• [Instruction]
Word for word, print each line of the listing below; pictures stay out.

= = = = =

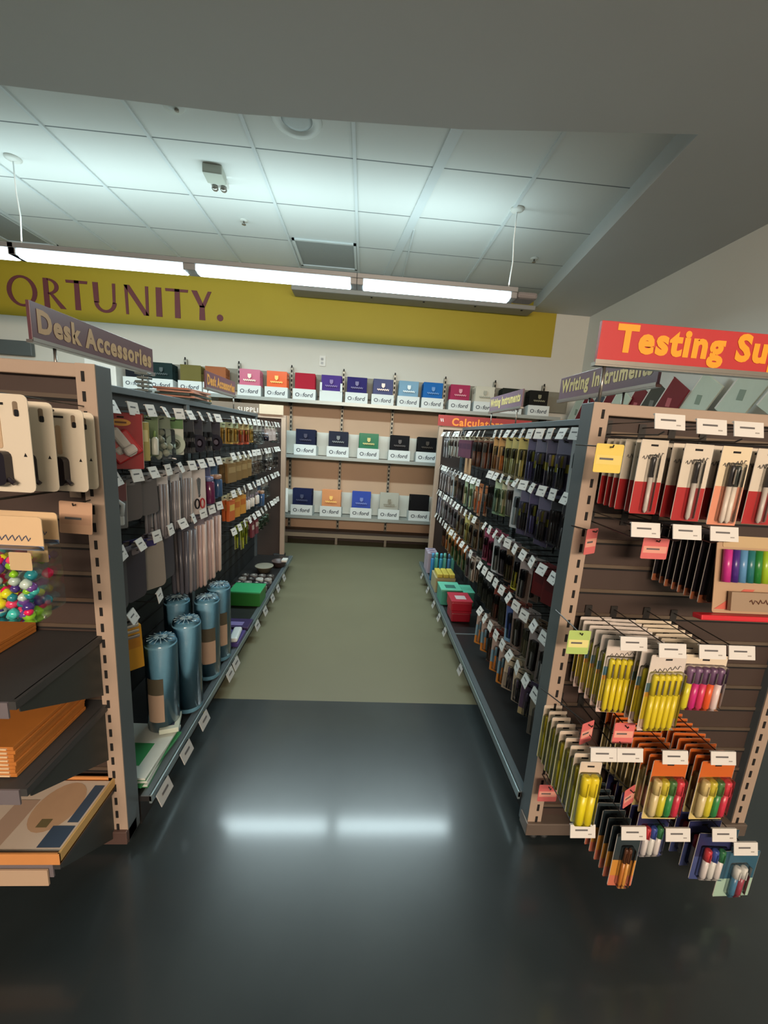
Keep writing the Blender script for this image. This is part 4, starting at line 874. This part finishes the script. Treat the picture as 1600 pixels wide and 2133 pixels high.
# shelves of the left endcap
def eshelf(z, yf, lab, th=.02):
    t = thing('endcap_shelf', lab, 'shelf', (0, 0, 0), 0, 'steel shelves of the left endcap')
    q = MB(); q.box((-1.18, (yf + EL) / 2, z - th / 2), (.87, EL - yf, th), M((66, 66, 66), .5, .2, .08)); q.obj('board', t)
    for x in (-.755, -1.605):
        q = MB(); 
        a = [(EL, z), (yf + .01, z), (yf + .02, z - .04), (EL - .02, z - .2), (EL, z - .2)]
        f0 = [q.bm.verts.new((x - .0015, y, zz)) for y, zz in a]; f1 = [q.bm.verts.new((x + .0015, y, zz)) for y, zz in a]
        mm = M((58, 62, 60), .5, .2, .06); q.bm.faces.new(f0).material_index = q.mi(mm); q.bm.faces.new(f1[::-1])
        for i in range(5): q.bm.faces.new([f0[i], f1[i], f1[(i + 1) % 5], f0[(i + 1) % 5]])
        q.obj('bracket', t)
    q = MB(); q.box((-1.18, yf - .002, z - .02), (.84, .004, .04), M((110, 104, 108), .4)); q.obj('label_strip', t)
    return t
eshelf(.765, .82, 'dark steel upper shelf on the left endcap')
eshelf(.535, .82, 'dark steel middle shelf on the left endcap')
t = eshelf(.235, .885, 'dark steel lowest shelf on the left endcap')
ORF = M((182, 112, 46), .6, 0, .1)
for si, (z0, y0, n, w_, xc, gname) in enumerate([(.767, .88, 3, .33, -1.10, 'upper'), (.537, .845, 8, .30, -.94, 'middle')]):
    for k in range(n):
        q = MB(); q.box((xc + random.uniform(-.004, .004), y0 + .125, z0 + .005 + k * .0105), (w_, .24, .0095), ORF, .001)
        q.box((xc, y0 + .0035, z0 + .005 + k * .0105), (w_ * .9, .003, .004), M((220, 190, 150), .6))
        tag(q.obj('orange_folder'), f'orange folder, {ORD[k]} from the bottom of the stack on the {gname} left endcap shelf', 'folder', f'orange folders on the {gname} endcap shelf')
# tray and desk pads
t = thing('display_tray', 'shallow orange cardboard tray on the lowest left endcap shelf', 'tray', (-1.0, 1.0, .236))
TM = M((206, 140, 80), .55, 0, .06)
q = MB(); q.box((0, 0, .004), (.52, .24, .006), TM); q.box((0, -.118, .018), (.52, .006, .034), TM, .001); q.box((.257, 0, .018), (.006, .24, .034), M((196, 160, 100), .55), .001); q.box((-.257, 0, .018), (.006, .24, .034), TM, .001); q.box((0, .118, .018), (.52, .006, .034), TM, .001); q.obj('cardboard', t)
for k in range(3):
    t = thing('desk_pad', f'printed desk pad with oval picture, {ORD[k]} from the bottom in the orange tray', 'desk pad', (-.99, 1.0, .2445 + k * .007), random.uniform(-.01, .01), 'desk pads in the orange tray')
    q = MB(); q.box((0, 0, .003), (.49, .215, .006), M((206, 190, 172), .5, 0, .05)); q.obj('pad', t)
    if k == 2:
        q = MB(); pts = [(.145 + .062 * math.cos(a * PI / 12), .02 + .08 * math.sin(a * PI / 12)) for a in range(24)]
        q.bm.faces.new([q.bm.verts.new((x, y, .0064)) for x, y in pts]).material_index = q.mi(M((190, 156, 124), .5, 0, .1))
        for (x0, y0, x1, y1, c) in [(.175, -.04, .235, -.10, (60, 76, 96)), (.205, .09, .235, -.03, (64, 80, 100)), (.02, .04, .08, -.1, (176, 150, 130)), (.13, -.02, .16, -.045, (110, 100, 70))]:
            q.face([(x0, y0, .0068), (x1, y0, .0068), (x1, y1, .0068), (x0, y1, .0068)], M(c, .5))
        q.obj('printed_picture', t)
q = MB(); q.box((-1.05, .877, .20), (.56, .006, .05), M((186, 160, 134), .5), .001); tag(q.obj('shelf_label'), 'beige paper shelf label below the orange tray', 'label')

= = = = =

• [Expected output]
Keep writing the Blender script for this image. This is part 4, starting at line 874. This part finishes the script. Treat the picture as 1600 pixels wide and 2133 pixels high.
# shelves of the left endcap
def eshelf(z, yf, lab, th=.02):
    t = thing('endcap_shelf', lab, 'shelf', (0, 0, 0), 0, 'steel shelves of the left endcap')
    q = MB(); q.box((-1.18, (yf + EL) / 2, z - th / 2), (.87, EL - yf, th), M((66, 66, 66), .5, .2, .08)); q.obj('board', t)
    for x in (-.755, -1.605):
        q = MB(); 
        a = [(EL, z), (yf + .01, z), (yf + .02, z - .04), (EL - .02, z - .2), (EL, z - .2)]
        f0 = [q.bm.verts.new((x - .0015, y, zz)) for y, zz in a]; f1 = [q.bm.verts.new((x + .0015, y, zz)) for y, zz in a]
        mm = M((58, 62, 60), .5, .2, .06); q.bm.faces.new(f0).material_index = q.mi(mm); q.bm.faces.new(f1[::-1])
        for i in range(5): q.bm.faces.new([f0[i], f1[i], f1[(i + 1) % 5], f0[(i + 1) % 5]])
        q.obj('bracket', t)
    q = MB(); q.box((-1.18, yf - .002, z - .02), (.84, .004, .04), M((110, 104, 108), .4)); q.obj('label_strip', t)
    return t
eshelf(.765, .82, 'dark steel upper shelf on the left endcap')
eshelf(.535, .82, 'dark steel middle shelf on the left endcap')
t = eshelf(.235, .885, 'dark steel lowest shelf on the left endcap')
ORF = M((182, 112, 46), .6, 0, .1)
for si, (z0, y0, n, w_, xc, gname) in enumerate([(.767, .88, 3, .33, -1.10, 'upper'), (.537, .845, 8, .30, -.94, 'middle')]):
    for k in range(n):
        q = MB(); q.box((xc + random.uniform(-.004, .004), y0 + .125, z0 + .005 + k * .0105), (w_, .24, .0095), ORF, .001)
        q.box((xc, y0 + .0035, z0 + .005 + k * .0105), (w_ * .9, .003, .004), M((220, 190, 150), .6))
        tag(q.obj('orange_folder'), f'orange folder, {ORD[k]} from the bottom of the stack on the {gname} left endcap shelf', 'folder', f'orange folders on the {gname} endcap shelf')
# tray and desk pads
t = thing('display_tray', 'shallow orange cardboard tray on the lowest left endcap shelf', 'tray', (-1.0, 1.0, .236))
TM = M((206, 140, 80), .55, 0, .06)
q = MB(); q.box((0, 0, .004), (.52, .24, .006), TM); q.box((0, -.118, .018), (.52, .006, .034), TM, .001); q.box((.257, 0, .018), (.006, .24, .034), M((196, 160, 100), .55), .001); q.box((-.257, 0, .018), (.006, .24, .034), TM, .001); q.box((0, .118, .018), (.52, .006, .034), TM, .001); q.obj('cardboard', t)
for k in range(3):
    t = thing('desk_pad', f'printed desk pad with oval picture, {ORD[k]} from the bottom in the orange tray', 'desk pad', (-.99, 1.0, .2445 + k * .007), random.uniform(-.01, .01), 'desk pads in the orange tray')
    q = MB(); q.box((0, 0, .003), (.49, .215, .006), M((206, 190, 172), .5, 0, .05)); q.obj('pad', t)
    if k == 2:
        q = MB(); pts = [(.145 + .062 * math.cos(a * PI / 12), .02 + .08 * math.sin(a * PI / 12)) for a in range(24)]
        q.bm.faces.new([q.bm.verts.new((x, y, .0064)) for x, y in pts]).material_index = q.mi(M((190, 156, 124), .5, 0, .1))
        for (x0, y0, x1, y1, c) in [(.175, -.04, .235, -.10, (60, 76, 96)), (.205, .09, .235, -.03, (64, 80, 100)), (.02, .04, .08, -.1, (176, 150, 130)), (.13, -.02, .16, -.045, (110, 100, 70))]:
            q.face([(x0, y0, .0068), (x1, y0, .0068), (x1, y1, .0068), (x0, y1, .0068)], M(c, .5))
        q.obj('printed_picture', t)
q = MB(); q.box((-1.05, .877, .20), (.56, .006, .05), M((186, 160, 134), .5), .001); tag(q.obj('shelf_label'), 'beige paper shelf label below the orange tray', 'label')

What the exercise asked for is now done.